- Dataset excerpt
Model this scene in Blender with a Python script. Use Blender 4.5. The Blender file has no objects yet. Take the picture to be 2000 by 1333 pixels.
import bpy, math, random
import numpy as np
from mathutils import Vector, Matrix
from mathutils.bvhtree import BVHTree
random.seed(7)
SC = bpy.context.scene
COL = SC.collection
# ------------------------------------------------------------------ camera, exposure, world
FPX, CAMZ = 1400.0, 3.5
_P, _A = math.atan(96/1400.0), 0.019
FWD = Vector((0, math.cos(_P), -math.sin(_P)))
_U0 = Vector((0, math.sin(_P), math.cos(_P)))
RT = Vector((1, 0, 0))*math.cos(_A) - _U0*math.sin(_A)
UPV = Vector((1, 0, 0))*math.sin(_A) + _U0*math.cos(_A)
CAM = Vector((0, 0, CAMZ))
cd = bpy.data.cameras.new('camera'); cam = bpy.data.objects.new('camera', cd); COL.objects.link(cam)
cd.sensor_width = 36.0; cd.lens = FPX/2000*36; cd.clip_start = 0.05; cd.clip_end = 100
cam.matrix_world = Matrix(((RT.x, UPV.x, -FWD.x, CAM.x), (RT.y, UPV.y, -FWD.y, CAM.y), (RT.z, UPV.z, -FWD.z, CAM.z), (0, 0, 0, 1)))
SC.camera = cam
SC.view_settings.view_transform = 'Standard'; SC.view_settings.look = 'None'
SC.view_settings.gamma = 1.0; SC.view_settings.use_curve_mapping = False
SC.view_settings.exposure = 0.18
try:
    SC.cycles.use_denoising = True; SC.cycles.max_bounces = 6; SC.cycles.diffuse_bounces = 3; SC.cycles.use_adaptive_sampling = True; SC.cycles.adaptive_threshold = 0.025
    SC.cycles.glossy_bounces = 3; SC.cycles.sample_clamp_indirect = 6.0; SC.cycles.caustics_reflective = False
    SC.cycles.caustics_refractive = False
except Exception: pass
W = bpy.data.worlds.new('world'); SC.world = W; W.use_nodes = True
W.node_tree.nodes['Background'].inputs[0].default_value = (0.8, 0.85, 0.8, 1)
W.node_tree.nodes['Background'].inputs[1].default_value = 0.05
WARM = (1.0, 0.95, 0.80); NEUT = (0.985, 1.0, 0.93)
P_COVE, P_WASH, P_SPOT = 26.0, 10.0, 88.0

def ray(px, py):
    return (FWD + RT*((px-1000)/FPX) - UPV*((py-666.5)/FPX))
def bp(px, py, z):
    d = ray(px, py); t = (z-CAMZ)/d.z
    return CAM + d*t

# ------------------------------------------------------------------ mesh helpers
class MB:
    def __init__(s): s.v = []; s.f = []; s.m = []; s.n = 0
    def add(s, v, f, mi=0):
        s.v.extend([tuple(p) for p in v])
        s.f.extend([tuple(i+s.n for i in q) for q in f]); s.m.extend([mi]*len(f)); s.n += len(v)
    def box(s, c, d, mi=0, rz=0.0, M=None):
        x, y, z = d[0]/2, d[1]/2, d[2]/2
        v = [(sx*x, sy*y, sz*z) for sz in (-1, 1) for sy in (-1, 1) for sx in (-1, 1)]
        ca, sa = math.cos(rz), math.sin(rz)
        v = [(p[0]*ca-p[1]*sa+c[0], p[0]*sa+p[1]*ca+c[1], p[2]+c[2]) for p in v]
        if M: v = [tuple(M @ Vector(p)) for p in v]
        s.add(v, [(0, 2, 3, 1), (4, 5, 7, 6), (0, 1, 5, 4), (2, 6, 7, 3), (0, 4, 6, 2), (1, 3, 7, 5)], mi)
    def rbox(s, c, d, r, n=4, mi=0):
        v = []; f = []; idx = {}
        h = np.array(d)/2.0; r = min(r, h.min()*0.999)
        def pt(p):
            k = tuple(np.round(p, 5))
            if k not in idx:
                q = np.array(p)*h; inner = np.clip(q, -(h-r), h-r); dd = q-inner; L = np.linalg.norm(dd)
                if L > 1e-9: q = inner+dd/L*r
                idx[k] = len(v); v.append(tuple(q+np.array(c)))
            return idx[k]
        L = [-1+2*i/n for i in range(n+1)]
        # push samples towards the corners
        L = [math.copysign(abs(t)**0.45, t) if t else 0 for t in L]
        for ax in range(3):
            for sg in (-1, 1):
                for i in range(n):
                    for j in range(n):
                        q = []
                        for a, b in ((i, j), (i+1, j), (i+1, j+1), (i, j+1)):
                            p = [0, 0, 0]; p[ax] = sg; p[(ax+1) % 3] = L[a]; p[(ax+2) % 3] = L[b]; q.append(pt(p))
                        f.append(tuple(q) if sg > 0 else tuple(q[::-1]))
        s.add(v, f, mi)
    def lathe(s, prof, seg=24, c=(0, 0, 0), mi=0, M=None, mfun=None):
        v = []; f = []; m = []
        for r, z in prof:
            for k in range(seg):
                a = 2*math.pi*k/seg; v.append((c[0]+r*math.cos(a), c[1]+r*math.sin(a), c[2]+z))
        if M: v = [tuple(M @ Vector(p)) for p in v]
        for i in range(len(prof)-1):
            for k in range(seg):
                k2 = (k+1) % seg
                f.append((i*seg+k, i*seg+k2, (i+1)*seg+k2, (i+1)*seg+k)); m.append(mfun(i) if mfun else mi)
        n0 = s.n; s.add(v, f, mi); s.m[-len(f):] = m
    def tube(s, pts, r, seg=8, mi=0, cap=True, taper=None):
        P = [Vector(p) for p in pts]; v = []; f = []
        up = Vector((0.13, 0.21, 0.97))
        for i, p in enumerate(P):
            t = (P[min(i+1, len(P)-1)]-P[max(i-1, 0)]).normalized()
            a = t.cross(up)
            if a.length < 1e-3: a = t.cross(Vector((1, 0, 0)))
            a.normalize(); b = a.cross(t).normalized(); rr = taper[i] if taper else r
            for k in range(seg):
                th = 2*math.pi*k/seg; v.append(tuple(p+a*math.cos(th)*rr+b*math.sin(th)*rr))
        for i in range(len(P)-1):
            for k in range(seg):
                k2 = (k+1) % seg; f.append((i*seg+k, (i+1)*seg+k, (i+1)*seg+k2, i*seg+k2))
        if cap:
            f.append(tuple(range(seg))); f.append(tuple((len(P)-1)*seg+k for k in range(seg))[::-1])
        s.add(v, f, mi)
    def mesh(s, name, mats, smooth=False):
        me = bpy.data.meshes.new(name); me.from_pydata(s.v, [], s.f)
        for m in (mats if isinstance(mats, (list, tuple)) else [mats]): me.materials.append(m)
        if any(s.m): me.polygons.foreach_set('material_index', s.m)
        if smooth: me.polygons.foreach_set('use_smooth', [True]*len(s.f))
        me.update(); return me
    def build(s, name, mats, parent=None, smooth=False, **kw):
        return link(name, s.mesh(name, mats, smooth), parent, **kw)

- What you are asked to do
Copy out the data shown above without altering anything.

- Exercise result
Model this scene in Blender with a Python script. Use Blender 4.5. The Blender file has no objects yet. Take the picture to be 2000 by 1333 pixels.
import bpy, math, random
import numpy as np
from mathutils import Vector, Matrix
from mathutils.bvhtree import BVHTree
random.seed(7)
SC = bpy.context.scene
COL = SC.collection
# ------------------------------------------------------------------ camera, exposure, world
FPX, CAMZ = 1400.0, 3.5
_P, _A = math.atan(96/1400.0), 0.019
FWD = Vector((0, math.cos(_P), -math.sin(_P)))
_U0 = Vector((0, math.sin(_P), math.cos(_P)))
RT = Vector((1, 0, 0))*math.cos(_A) - _U0*math.sin(_A)
UPV = Vector((1, 0, 0))*math.sin(_A) + _U0*math.cos(_A)
CAM = Vector((0, 0, CAMZ))
cd = bpy.data.cameras.new('camera'); cam = bpy.data.objects.new('camera', cd); COL.objects.link(cam)
cd.sensor_width = 36.0; cd.lens = FPX/2000*36; cd.clip_start = 0.05; cd.clip_end = 100
cam.matrix_world = Matrix(((RT.x, UPV.x, -FWD.x, CAM.x), (RT.y, UPV.y, -FWD.y, CAM.y), (RT.z, UPV.z, -FWD.z, CAM.z), (0, 0, 0, 1)))
SC.camera = cam
SC.view_settings.view_transform = 'Standard'; SC.view_settings.look = 'None'
SC.view_settings.gamma = 1.0; SC.view_settings.use_curve_mapping = False
SC.view_settings.exposure = 0.18
try:
    SC.cycles.use_denoising = True; SC.cycles.max_bounces = 6; SC.cycles.diffuse_bounces = 3; SC.cycles.use_adaptive_sampling = True; SC.cycles.adaptive_threshold = 0.025
    SC.cycles.glossy_bounces = 3; SC.cycles.sample_clamp_indirect = 6.0; SC.cycles.caustics_reflective = False
    SC.cycles.caustics_refractive = False
except Exception: pass
W = bpy.data.worlds.new('world'); SC.world = W; W.use_nodes = True
W.node_tree.nodes['Background'].inputs[0].default_value = (0.8, 0.85, 0.8, 1)
W.node_tree.nodes['Background'].inputs[1].default_value = 0.05
WARM = (1.0, 0.95, 0.80); NEUT = (0.985, 1.0, 0.93)
P_COVE, P_WASH, P_SPOT = 26.0, 10.0, 88.0

def ray(px, py):
    return (FWD + RT*((px-1000)/FPX) - UPV*((py-666.5)/FPX))
def bp(px, py, z):
    d = ray(px, py); t = (z-CAMZ)/d.z
    return CAM + d*t

# ------------------------------------------------------------------ mesh helpers
class MB:
    def __init__(s): s.v = []; s.f = []; s.m = []; s.n = 0
    def add(s, v, f, mi=0):
        s.v.extend([tuple(p) for p in v])
        s.f.extend([tuple(i+s.n for i in q) for q in f]); s.m.extend([mi]*len(f)); s.n += len(v)
    def box(s, c, d, mi=0, rz=0.0, M=None):
        x, y, z = d[0]/2, d[1]/2, d[2]/2
        v = [(sx*x, sy*y, sz*z) for sz in (-1, 1) for sy in (-1, 1) for sx in (-1, 1)]
        ca, sa = math.cos(rz), math.sin(rz)
        v = [(p[0]*ca-p[1]*sa+c[0], p[0]*sa+p[1]*ca+c[1], p[2]+c[2]) for p in v]
        if M: v = [tuple(M @ Vector(p)) for p in v]
        s.add(v, [(0, 2, 3, 1), (4, 5, 7, 6), (0, 1, 5, 4), (2, 6, 7, 3), (0, 4, 6, 2), (1, 3, 7, 5)], mi)
    def rbox(s, c, d, r, n=4, mi=0):
        v = []; f = []; idx = {}
        h = np.array(d)/2.0; r = min(r, h.min()*0.999)
        def pt(p):
            k = tuple(np.round(p, 5))
            if k not in idx:
                q = np.array(p)*h; inner = np.clip(q, -(h-r), h-r); dd = q-inner; L = np.linalg.norm(dd)
                if L > 1e-9: q = inner+dd/L*r
                idx[k] = len(v); v.append(tuple(q+np.array(c)))
            return idx[k]
        L = [-1+2*i/n for i in range(n+1)]
        # push samples towards the corners
        L = [math.copysign(abs(t)**0.45, t) if t else 0 for t in L]
        for ax in range(3):
            for sg in (-1, 1):
                for i in range(n):
                    for j in range(n):
                        q = []
                        for a, b in ((i, j), (i+1, j), (i+1, j+1), (i, j+1)):
                            p = [0, 0, 0]; p[ax] = sg; p[(ax+1) % 3] = L[a]; p[(ax+2) % 3] = L[b]; q.append(pt(p))
                        f.append(tuple(q) if sg > 0 else tuple(q[::-1]))
        s.add(v, f, mi)
    def lathe(s, prof, seg=24, c=(0, 0, 0), mi=0, M=None, mfun=None):
        v = []; f = []; m = []
        for r, z in prof:
            for k in range(seg):
                a = 2*math.pi*k/seg; v.append((c[0]+r*math.cos(a), c[1]+r*math.sin(a), c[2]+z))
        if M: v = [tuple(M @ Vector(p)) for p in v]
        for i in range(len(prof)-1):
            for k in range(seg):
                k2 = (k+1) % seg
                f.append((i*seg+k, i*seg+k2, (i+1)*seg+k2, (i+1)*seg+k)); m.append(mfun(i) if mfun else mi)
        n0 = s.n; s.add(v, f, mi); s.m[-len(f):] = m
    def tube(s, pts, r, seg=8, mi=0, cap=True, taper=None):
        P = [Vector(p) for p in pts]; v = []; f = []
        up = Vector((0.13, 0.21, 0.97))
        for i, p in enumerate(P):
            t = (P[min(i+1, len(P)-1)]-P[max(i-1, 0)]).normalized()
            a = t.cross(up)
            if a.length < 1e-3: a = t.cross(Vector((1, 0, 0)))
            a.normalize(); b = a.cross(t).normalized(); rr = taper[i] if taper else r
            for k in range(seg):
                th = 2*math.pi*k/seg; v.append(tuple(p+a*math.cos(th)*rr+b*math.sin(th)*rr))
        for i in range(len(P)-1):
            for k in range(seg):
                k2 = (k+1) % seg; f.append((i*seg+k, (i+1)*seg+k, (i+1)*seg+k2, i*seg+k2))
        if cap:
            f.append(tuple(range(seg))); f.append(tuple((len(P)-1)*seg+k for k in range(seg))[::-1])
        s.add(v, f, mi)
    def mesh(s, name, mats, smooth=False):
        me = bpy.data.meshes.new(name); me.from_pydata(s.v, [], s.f)
        for m in (mats if isinstance(mats, (list, tuple)) else [mats]): me.materials.append(m)
        if any(s.m): me.polygons.foreach_set('material_index', s.m)
        if smooth: me.polygons.foreach_set('use_smooth', [True]*len(s.f))
        me.update(); return me
    def build(s, name, mats, parent=None, smooth=False, **kw):
        return link(name, s.mesh(name, mats, smooth), parent, **kw)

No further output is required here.